-- BEGIN Recorded data --

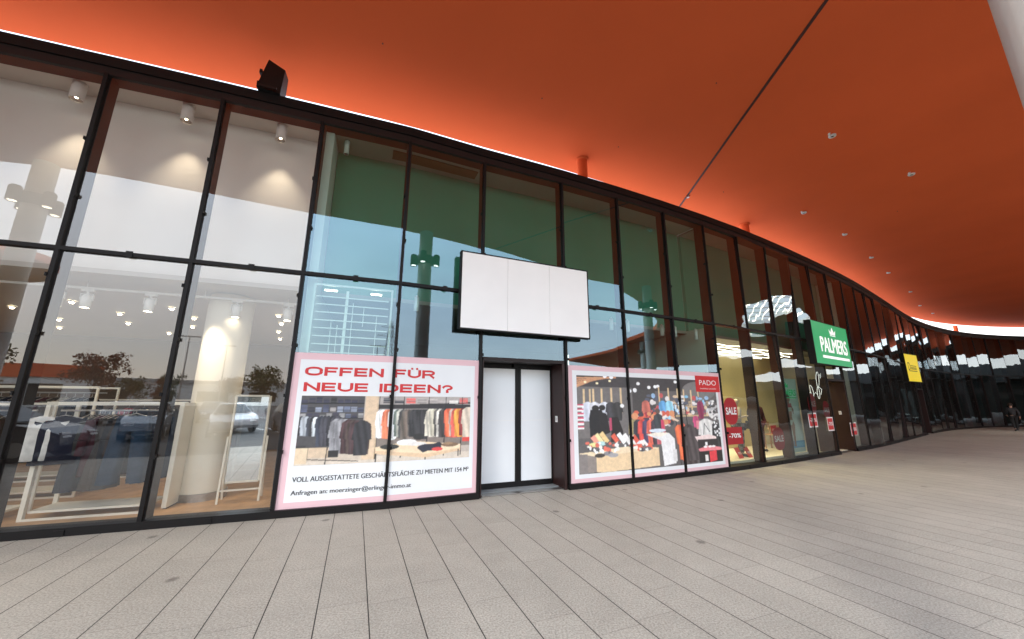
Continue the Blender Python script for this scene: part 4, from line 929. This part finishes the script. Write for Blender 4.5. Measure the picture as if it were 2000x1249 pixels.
def person(name,loc,rz,pose,H,skin,label,cat,clothes,hair=None):
    t=thing(name,loc,label,cat);t.rotation_euler=(0,0,rz)
    V,E_,Rr,ix,k=figure(pose,H)
    Rb=[(a[0]*.60,a[1]*.60) if isinstance(a,tuple) else a for a in Rr]
    b=link(bpy.data.objects.new('body',skin_mesh(V,E_,Rb,[skin])));b.parent=t
    LEG=['pel','hipr','knr','anr','hipl','knl','anl'];TOP=['pel','sp','ch','shr','elr','shl','ell'];ARM=TOP+['wrr','wrl']
    for part,m_,names,grow in clothes:
        sub_skin(V,E_,Rr,ix,{'LEG':LEG,'TOP':TOP,'ARM':ARM}[names],grow,m_,part,t)
    for n in 'rl':
        a=V[ix['an'+n]];c=V[ix['toe'+n]];m=MB();m.tube((a.x,a.y+.03,a.z-.03),tuple(c),.047,.036,M_DARKCLOTH,10);o=obj('shoe',m);o.parent=t
    face(t,k,skin)
    if hair:
        m=MB();m.lathe((0,.02*k,1.60*k),[(.075*k,-.02),(.100*k,.03*k),(.102*k,.085*k),(.075*k,.14*k),(.0,.165*k)],hair,16,caps=False);o=obj('hair',m);o.parent=t
    return t
person('person',(31.6,24.3,0),2.4,WALK,1.72,M_SKIN,'person in dark jacket and trousers walking past the far curved glass','person',[('trousers',M_DARKCLOTH,'LEG',.016),('jacket',mat('dark_jacket',(.02,.02,.024),.8),'ARM',.022)],M_HAIR)
plaid=mat('plaid_cloth',(.06,.07,.085),.9)
nt=plaid.node_tree;tcn=nt.nodes.new('ShaderNodeTexCoord');ck=nt.nodes.new('ShaderNodeTexChecker');ck.inputs['Scale'].default_value=11;ck.inputs[1].default_value=(.03,.035,.045,1);ck.inputs[2].default_value=(.16,.17,.19,1)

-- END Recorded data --

[Goal]:
Leave out the pictures and print every line of the data exactly.

[Task answer]:
Continue the Blender Python script for this scene: part 4, from line 929. This part finishes the script. Write for Blender 4.5. Measure the picture as if it were 2000x1249 pixels.
def person(name,loc,rz,pose,H,skin,label,cat,clothes,hair=None):
    t=thing(name,loc,label,cat);t.rotation_euler=(0,0,rz)
    V,E_,Rr,ix,k=figure(pose,H)
    Rb=[(a[0]*.60,a[1]*.60) if isinstance(a,tuple) else a for a in Rr]
    b=link(bpy.data.objects.new('body',skin_mesh(V,E_,Rb,[skin])));b.parent=t
    LEG=['pel','hipr','knr','anr','hipl','knl','anl'];TOP=['pel','sp','ch','shr','elr','shl','ell'];ARM=TOP+['wrr','wrl']
    for part,m_,names,grow in clothes:
        sub_skin(V,E_,Rr,ix,{'LEG':LEG,'TOP':TOP,'ARM':ARM}[names],grow,m_,part,t)
    for n in 'rl':
        a=V[ix['an'+n]];c=V[ix['toe'+n]];m=MB();m.tube((a.x,a.y+.03,a.z-.03),tuple(c),.047,.036,M_DARKCLOTH,10);o=obj('shoe',m);o.parent=t
    face(t,k,skin)
    if hair:
        m=MB();m.lathe((0,.02*k,1.60*k),[(.075*k,-.02),(.100*k,.03*k),(.102*k,.085*k),(.075*k,.14*k),(.0,.165*k)],hair,16,caps=False);o=obj('hair',m);o.parent=t
    return t
person('person',(31.6,24.3,0),2.4,WALK,1.72,M_SKIN,'person in dark jacket and trousers walking past the far curved glass','person',[('trousers',M_DARKCLOTH,'LEG',.016),('jacket',mat('dark_jacket',(.02,.02,.024),.8),'ARM',.022)],M_HAIR)
plaid=mat('plaid_cloth',(.06,.07,.085),.9)
nt=plaid.node_tree;tcn=nt.nodes.new('ShaderNodeTexCoord');ck=nt.nodes.new('ShaderNodeTexChecker');ck.inputs['Scale'].default_value=11;ck.inputs[1].default_value=(.03,.035,.045,1);ck.inputs[2].default_value=(.16,.17,.19,1)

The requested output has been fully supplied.